The reports from the snow guaging stations just came out and all locations in Western Montana are above average. The Big Hole Basin is at 110 percent of average and way above the depth from last year which was pretty shallow. This is good news for the skiers, snowmobiler’s and especially for the rivers. We need that heavy snowpack to sustain a good flow in free stone rivers like the Big Hole. In the report they stated that the six year drought may be over but they wouldn’t commit to it yet.

Speaking of snowmobiles, about a week ago I just got mine out of the shop for a complete tune up which cost me $400. The guy who owns the shop is a friend of mine and I asked him if that wasn’t getting rather pricey for a tune up. He assured me it was not as they put new slides on it and cleaned the carbs and new rollers in the clutch and it was fine to go.

I wanted to try it out so I took it to Quartz Hill and headed up to Vipond Park. I was by myself and this is not a good thing to do but I thought this thing is running great now and it won’t let me down.

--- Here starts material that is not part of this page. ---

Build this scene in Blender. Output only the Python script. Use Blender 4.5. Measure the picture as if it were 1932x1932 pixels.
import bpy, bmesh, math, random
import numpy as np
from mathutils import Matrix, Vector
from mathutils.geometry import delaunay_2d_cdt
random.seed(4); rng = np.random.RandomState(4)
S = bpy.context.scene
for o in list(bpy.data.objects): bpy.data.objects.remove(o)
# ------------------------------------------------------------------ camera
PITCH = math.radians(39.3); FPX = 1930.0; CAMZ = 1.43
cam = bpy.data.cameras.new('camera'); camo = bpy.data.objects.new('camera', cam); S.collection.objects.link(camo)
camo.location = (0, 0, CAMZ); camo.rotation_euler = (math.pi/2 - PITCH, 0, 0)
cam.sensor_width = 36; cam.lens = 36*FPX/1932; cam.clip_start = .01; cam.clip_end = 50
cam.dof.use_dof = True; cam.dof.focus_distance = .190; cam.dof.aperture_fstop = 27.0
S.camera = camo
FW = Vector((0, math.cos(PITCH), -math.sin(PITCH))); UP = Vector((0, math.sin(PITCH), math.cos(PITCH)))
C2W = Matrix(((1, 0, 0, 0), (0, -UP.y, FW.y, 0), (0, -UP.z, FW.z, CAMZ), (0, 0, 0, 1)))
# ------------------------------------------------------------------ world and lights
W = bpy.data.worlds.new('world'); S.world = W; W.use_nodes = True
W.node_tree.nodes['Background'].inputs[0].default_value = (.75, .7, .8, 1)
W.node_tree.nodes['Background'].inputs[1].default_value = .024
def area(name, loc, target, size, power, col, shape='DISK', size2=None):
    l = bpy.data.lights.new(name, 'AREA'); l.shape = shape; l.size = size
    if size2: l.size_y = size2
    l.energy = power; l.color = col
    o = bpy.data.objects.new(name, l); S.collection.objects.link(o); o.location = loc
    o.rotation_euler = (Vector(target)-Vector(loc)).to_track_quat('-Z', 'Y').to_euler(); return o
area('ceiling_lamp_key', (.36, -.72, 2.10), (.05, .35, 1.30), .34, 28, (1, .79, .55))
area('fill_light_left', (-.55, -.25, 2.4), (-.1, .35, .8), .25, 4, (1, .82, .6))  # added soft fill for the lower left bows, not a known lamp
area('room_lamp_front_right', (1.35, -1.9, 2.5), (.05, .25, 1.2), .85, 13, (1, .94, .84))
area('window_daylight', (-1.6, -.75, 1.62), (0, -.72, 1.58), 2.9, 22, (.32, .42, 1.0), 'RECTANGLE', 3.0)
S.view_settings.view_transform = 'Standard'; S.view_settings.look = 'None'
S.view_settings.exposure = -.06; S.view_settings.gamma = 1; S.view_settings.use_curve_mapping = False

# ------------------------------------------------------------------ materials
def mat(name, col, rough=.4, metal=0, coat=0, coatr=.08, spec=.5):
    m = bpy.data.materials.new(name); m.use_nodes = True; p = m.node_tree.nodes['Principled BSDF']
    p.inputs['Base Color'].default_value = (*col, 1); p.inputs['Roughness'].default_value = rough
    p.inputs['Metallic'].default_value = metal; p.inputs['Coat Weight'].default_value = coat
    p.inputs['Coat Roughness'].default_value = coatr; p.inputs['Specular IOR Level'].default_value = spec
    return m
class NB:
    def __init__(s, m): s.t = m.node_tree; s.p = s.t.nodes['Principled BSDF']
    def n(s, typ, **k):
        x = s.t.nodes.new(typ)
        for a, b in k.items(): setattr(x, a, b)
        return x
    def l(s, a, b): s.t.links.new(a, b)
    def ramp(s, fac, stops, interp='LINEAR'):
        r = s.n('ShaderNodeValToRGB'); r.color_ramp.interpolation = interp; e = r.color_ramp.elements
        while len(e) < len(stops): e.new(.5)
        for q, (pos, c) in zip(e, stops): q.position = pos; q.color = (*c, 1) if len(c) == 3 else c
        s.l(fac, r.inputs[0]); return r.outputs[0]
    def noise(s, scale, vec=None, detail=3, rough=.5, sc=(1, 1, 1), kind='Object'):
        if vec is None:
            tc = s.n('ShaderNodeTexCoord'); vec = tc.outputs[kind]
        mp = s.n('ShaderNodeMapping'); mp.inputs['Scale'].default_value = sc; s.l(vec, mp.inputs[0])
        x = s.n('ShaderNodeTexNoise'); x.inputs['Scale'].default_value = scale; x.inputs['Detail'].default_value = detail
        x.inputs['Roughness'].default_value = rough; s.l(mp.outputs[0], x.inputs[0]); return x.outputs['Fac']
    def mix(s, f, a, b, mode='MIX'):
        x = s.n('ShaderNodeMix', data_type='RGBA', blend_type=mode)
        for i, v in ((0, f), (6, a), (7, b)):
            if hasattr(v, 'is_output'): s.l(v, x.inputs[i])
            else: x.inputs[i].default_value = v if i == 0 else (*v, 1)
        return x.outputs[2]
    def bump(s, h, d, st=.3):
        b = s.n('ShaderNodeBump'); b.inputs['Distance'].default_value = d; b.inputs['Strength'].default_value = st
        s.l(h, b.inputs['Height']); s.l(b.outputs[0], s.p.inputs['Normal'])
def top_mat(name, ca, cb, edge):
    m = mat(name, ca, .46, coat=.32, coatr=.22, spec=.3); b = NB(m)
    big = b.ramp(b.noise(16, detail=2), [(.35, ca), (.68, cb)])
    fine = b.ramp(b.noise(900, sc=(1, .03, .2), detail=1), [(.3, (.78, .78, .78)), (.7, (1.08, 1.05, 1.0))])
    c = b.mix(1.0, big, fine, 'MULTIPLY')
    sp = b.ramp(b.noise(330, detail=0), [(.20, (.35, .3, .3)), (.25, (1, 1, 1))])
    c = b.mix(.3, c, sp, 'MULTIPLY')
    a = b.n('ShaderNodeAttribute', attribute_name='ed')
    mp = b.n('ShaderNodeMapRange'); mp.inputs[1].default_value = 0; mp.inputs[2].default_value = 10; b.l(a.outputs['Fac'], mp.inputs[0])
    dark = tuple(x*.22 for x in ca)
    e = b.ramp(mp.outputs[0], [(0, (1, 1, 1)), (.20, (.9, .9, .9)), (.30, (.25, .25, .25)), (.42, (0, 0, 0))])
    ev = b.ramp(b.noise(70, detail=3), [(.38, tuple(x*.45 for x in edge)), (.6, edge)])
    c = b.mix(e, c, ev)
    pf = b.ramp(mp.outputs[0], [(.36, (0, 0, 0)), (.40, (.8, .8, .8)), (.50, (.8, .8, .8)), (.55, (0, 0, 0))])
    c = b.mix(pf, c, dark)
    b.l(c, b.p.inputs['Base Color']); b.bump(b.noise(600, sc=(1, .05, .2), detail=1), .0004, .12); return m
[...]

I just got to the top of Vipond, which is a high immense mountain meadow with panoramic views all around and the clutch started to sieze up. I was about ten miles from my pickup and the only panic that set in was my thoughts of how soon I could get my hands around the throat of my good friend back at his shop. I sat their for awhile and reminded myself of how I did this once before about five years ago when I had to walk out of the mountains in the dark and got to my pickup at six in the morning. That night there was about a half moon so visibility was good and it was mostly down hill. After trudging a few miles down the trail I encountered a cow moose with her calf. Now normally I would back off this situation as a cow with her calf can get quite agressive. This time I stood my ground and yelled at her that I was tired, my legs were tired and I don’t want any crap out of you. She stood there for a moment glaring at me and then stepped off the trail into the willows as if to say, “well go ahead then”. She was no more than fifty feet from me when I passed her and then I looked back at her and said, “thank you” and went on my merry way. Her and her calf got back on the packed trail and headed in the opposite direction–nice encounter.

Now back to my situation the other day. After tugging on the drive belt I got it loose enough to start the machine and had it headed down the trail. I baby’ed it as much as I could and said a few prayers and the combination of these got me back to my pickup.

Do as I say, not as I do. Never go into the back country with a snowmobile by yourself. I don’t care if it’s brand new, it will break down. Whenever I go out the pockets of my snowmobile suit are filled with matches, candy bars, jerky, flash light and the same in the storage hole on the sled. I look like the Pillsbury Doughboy I got so much stuff packed in. When I was on the top of Vipond I actually found some jerky that was in my possibles bag in the sled from last year, it had a bit of mold on it but it would have better than chewing on an old fir tree.